Marine Energy In New Zealand


Harnessing energy from marine waves and tides has become an attractive proposition as new technologies have been developed since the 1990s. Resources Offshore swells and waves contain large amounts of energy.

The main islands are exposed to the open Southern Oceans and capture the full effects of the ‘Roaring Forties’, which bring energetic waves to our west- and south-facing coasts. New Zealand’s wave resources are ‘world-class’.

New Zealand’s tides sweep anticlockwise around our coast roughly twice a day, but give only a small rise and fall (2 – 3 m). Consequently, tidal currents have lower velocities than in other countries and tidal currents are patchily distributed around New Zealand.

Offshore islands, passages and seabed irregularities can provide a focussing mechanism and there are some areas of significant tidal current flow, for example, Cook Strait.
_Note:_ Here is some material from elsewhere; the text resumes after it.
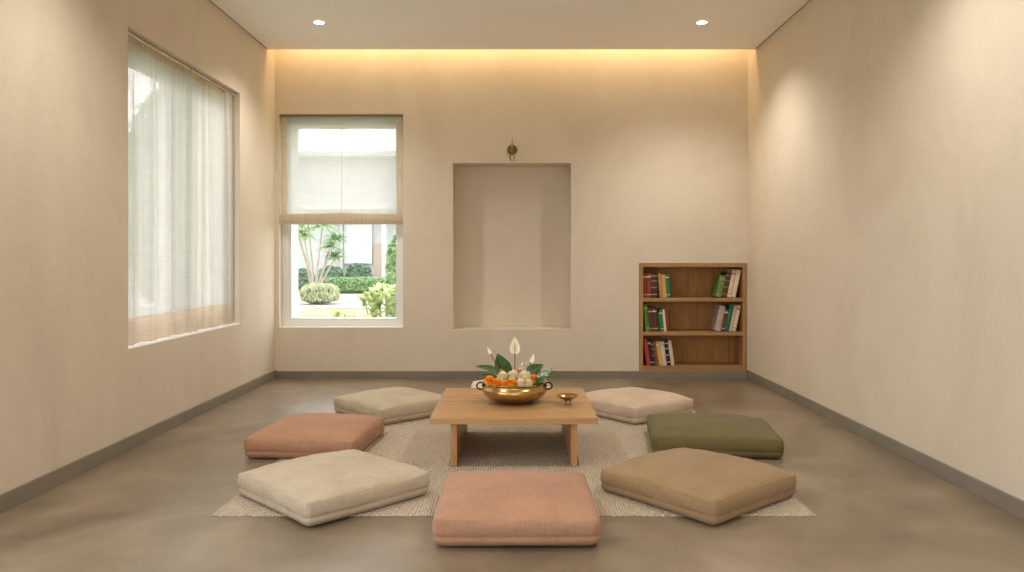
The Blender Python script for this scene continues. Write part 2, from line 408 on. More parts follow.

Technologies Marine energy technologies are under development in a number of countries but most technologies are not yet mature.

The first offshore commercial ‘wave farm’, utilizing a Scottish wave device called Pelamis, will be operating before the end of 2006. The first full-scale trial of a tidal energy device is being conducted in Northern Ireland. British Government forecasts that there will be over 100 MW of operational marine energy devices by 2009.

Investment in R & D and Demonstration Projects The United Kingdom, Ireland, Portugal and Denmark are currently investing significantly in marine energy with the UK being the current leader in technology developments. Canada, the United States and Australia all have active projects to develop marine energy technologies and particular sites.

New Zealand has to date invested very little in marine energy but our natural resource advantage could make marine energy a significant contributor to future energy supply. Possibly as much as 20% of New Zealand’s electricity could be generated from marine energy sources.

Projects There are currently fourteen active wave and tidal energy projects in New Zealand. All are in the early stages, all are relatively small. There are two publicly announced tidal projects, and two wave projects, one developing a wave device and a second seeking to import an overseas technology.